Over the past few months, the world’s attention has been focused on the struggle among Muslim states in the Middle East and North Africa toward the first, difficult steps of political freedom. Unfortunately for them, the road to democracy will be difficult at best, and we may not like the results. Americans understand this, as our own path to voting rights for all was long and bloody.
When the nation was founded, not everyone was able to vote, as religious clauses and property requirements limited full enfranchisement. The rights and privileges of citizenship were limited to a few land-owning, white males.
But, in the 1850s, provisions requiring citizens to own property and pay taxes in order to vote were eliminated. Not long after the end of the Civil War, black men were extended the right to vote with the 15th Amendment. Women would have to wait another half-century until the 19th Amendment in 1920 assured their right to vote.

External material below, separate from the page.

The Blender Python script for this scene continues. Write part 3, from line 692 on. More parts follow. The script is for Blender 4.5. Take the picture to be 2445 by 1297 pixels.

Along the way, Southern states like Florida used an array of devious mechanisms to deny voting rights to certain groups. This included literacy tests, grandfather clauses, poll taxes, “whites only” primaries and outright intimidation.
During the 1960s, the nation moved closer to becoming a full democracy. The 24th Amendment in 1964 outlawed underhanded efforts to limit voting, and the 1965 Voting Rights Act assured the right to vote to all citizens. Subsequent years saw the voting age lowered to 18 and efforts to promote voter registration.
It has been two centuries of difficult progress, but America is right to be proud of its political maturation, which is why Floridians should be up in arms over the actions of their leaders. Paradoxically, while America watched the drama of freedom unfold during the Arab spring, Florida’s governor and Legislature were busy weakening the integrity of the state’s election system.
After long opposing election reform, Gov. Rick Scott and Republican leaders in the Florida Legislature, fresh off impressive victories in the 2010 election that gave them full control of the state, suddenly found the issue.
The problem is that their version of reform is anything but.